PROBLEM STATEMENT: Return exactly the lines that run from the beginning through the line containing "cam.rotation_euler = fw.to_track_quat('-Z', 'Y').to_euler()", both included, and no others.

INFORMATION PROVIDED:
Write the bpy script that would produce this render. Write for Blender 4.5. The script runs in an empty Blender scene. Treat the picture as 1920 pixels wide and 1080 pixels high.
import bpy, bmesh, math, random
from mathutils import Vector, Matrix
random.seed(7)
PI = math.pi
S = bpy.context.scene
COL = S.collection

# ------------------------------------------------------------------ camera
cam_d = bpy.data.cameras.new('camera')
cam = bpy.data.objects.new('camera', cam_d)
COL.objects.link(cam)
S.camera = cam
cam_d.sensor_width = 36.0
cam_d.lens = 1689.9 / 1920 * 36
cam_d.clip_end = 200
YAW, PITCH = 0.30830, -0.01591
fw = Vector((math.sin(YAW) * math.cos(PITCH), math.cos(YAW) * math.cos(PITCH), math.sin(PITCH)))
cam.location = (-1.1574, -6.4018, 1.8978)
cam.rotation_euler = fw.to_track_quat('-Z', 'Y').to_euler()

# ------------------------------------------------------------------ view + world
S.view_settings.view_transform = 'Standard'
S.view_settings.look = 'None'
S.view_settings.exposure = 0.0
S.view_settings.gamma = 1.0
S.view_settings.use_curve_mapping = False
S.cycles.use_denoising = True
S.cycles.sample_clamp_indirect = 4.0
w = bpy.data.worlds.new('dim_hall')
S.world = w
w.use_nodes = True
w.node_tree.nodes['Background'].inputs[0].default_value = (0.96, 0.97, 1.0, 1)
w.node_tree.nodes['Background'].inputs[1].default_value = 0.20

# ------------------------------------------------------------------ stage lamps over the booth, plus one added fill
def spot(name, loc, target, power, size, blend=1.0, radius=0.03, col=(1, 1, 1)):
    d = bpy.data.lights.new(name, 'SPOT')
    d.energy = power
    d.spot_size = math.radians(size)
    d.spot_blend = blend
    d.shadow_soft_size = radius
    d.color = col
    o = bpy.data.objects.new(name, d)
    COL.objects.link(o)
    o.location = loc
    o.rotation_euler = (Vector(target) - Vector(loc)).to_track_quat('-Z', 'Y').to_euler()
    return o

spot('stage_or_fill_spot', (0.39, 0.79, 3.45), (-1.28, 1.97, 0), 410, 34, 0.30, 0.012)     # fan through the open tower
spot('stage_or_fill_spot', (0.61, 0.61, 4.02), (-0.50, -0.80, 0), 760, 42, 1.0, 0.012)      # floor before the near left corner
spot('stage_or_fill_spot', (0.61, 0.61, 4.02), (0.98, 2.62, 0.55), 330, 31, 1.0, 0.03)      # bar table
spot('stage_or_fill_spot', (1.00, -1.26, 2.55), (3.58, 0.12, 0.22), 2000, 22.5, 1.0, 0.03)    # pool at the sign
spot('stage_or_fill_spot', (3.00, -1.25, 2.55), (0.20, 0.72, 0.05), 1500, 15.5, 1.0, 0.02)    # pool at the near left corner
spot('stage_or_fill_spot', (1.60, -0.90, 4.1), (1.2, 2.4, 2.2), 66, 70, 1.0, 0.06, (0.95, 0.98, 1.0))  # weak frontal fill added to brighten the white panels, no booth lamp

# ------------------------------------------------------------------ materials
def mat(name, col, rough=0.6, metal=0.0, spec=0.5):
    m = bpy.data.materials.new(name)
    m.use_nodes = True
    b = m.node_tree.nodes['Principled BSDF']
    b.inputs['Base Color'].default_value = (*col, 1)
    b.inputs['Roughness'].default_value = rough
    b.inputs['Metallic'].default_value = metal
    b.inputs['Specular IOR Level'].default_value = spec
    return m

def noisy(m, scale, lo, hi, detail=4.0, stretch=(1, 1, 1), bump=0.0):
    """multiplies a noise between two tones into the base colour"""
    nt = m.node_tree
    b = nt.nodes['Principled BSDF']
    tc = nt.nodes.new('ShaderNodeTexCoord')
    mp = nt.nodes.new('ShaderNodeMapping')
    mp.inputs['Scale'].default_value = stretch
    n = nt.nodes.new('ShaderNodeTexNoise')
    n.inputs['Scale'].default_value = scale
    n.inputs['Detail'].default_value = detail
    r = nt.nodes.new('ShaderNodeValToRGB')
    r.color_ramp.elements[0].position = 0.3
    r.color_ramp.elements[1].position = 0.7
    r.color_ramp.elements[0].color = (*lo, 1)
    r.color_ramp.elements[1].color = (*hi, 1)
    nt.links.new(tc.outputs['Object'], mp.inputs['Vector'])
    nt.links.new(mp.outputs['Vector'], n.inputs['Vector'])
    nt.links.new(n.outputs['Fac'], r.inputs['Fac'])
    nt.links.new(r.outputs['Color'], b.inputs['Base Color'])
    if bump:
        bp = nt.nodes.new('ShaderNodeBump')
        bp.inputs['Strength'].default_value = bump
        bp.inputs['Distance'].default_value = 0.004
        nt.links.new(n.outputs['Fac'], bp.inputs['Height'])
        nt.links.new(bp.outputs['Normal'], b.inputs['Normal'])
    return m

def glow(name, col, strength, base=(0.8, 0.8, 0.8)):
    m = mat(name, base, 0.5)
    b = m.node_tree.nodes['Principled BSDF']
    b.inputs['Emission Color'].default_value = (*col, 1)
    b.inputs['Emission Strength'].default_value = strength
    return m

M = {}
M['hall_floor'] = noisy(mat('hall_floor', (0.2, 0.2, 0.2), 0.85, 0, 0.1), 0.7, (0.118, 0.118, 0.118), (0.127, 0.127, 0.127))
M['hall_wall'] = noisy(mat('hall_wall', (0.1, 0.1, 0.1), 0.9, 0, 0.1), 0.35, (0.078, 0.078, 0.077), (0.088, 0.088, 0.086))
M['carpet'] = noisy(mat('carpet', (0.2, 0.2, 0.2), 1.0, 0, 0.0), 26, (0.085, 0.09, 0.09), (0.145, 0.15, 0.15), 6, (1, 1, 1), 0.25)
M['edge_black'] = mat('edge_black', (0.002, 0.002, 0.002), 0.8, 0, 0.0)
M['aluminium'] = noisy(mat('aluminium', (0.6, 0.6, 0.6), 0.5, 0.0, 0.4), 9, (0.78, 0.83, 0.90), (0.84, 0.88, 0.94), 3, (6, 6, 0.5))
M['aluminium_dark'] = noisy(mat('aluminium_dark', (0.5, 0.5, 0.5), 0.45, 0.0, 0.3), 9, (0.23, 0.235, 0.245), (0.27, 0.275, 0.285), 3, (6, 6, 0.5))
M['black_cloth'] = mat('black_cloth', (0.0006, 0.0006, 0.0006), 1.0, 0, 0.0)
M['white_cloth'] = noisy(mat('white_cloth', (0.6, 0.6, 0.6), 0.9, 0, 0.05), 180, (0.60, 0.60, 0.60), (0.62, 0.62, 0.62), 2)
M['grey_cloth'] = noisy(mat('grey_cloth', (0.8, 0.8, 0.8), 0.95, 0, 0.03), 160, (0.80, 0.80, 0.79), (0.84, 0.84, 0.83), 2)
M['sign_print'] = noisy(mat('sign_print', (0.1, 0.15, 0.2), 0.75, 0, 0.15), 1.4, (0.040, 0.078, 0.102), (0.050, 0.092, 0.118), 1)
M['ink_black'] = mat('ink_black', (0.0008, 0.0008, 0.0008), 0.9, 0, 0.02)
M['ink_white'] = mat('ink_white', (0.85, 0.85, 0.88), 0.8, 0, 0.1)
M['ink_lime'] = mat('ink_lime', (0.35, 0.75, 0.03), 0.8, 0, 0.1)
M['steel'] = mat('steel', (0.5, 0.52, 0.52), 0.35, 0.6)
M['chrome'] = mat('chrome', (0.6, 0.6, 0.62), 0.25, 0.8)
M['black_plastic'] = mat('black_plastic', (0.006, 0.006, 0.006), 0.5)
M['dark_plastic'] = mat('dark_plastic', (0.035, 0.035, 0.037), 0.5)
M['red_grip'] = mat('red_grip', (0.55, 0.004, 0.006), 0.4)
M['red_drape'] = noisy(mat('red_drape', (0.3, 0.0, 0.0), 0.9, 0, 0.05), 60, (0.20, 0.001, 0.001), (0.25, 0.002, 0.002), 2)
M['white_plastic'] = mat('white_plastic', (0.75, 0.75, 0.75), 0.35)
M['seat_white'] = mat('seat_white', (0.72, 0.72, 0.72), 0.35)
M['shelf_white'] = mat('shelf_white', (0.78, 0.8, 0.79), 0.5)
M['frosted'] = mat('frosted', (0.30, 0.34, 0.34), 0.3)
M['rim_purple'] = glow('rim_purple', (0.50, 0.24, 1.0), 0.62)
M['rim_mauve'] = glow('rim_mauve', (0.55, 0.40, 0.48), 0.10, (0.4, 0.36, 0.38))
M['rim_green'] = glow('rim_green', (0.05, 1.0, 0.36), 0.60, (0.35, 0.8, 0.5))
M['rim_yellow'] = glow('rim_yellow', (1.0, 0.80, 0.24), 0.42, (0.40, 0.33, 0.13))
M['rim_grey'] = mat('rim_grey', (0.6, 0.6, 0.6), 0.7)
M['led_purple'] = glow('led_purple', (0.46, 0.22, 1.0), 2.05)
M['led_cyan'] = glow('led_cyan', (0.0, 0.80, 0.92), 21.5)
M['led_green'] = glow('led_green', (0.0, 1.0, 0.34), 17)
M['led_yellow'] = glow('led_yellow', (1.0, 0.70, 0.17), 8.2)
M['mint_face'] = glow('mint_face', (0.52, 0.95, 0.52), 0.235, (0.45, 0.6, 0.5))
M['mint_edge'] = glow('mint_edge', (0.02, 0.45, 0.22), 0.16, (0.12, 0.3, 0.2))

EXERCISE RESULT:
Write the bpy script that would produce this render. Write for Blender 4.5. The script runs in an empty Blender scene. Treat the picture as 1920 pixels wide and 1080 pixels high.
import bpy, bmesh, math, random
from mathutils import Vector, Matrix
random.seed(7)
PI = math.pi
S = bpy.context.scene
COL = S.collection

# ------------------------------------------------------------------ camera
cam_d = bpy.data.cameras.new('camera')
cam = bpy.data.objects.new('camera', cam_d)
COL.objects.link(cam)
S.camera = cam
cam_d.sensor_width = 36.0
cam_d.lens = 1689.9 / 1920 * 36
cam_d.clip_end = 200
YAW, PITCH = 0.30830, -0.01591
fw = Vector((math.sin(YAW) * math.cos(PITCH), math.cos(YAW) * math.cos(PITCH), math.sin(PITCH)))
cam.location = (-1.1574, -6.4018, 1.8978)
cam.rotation_euler = fw.to_track_quat('-Z', 'Y').to_euler()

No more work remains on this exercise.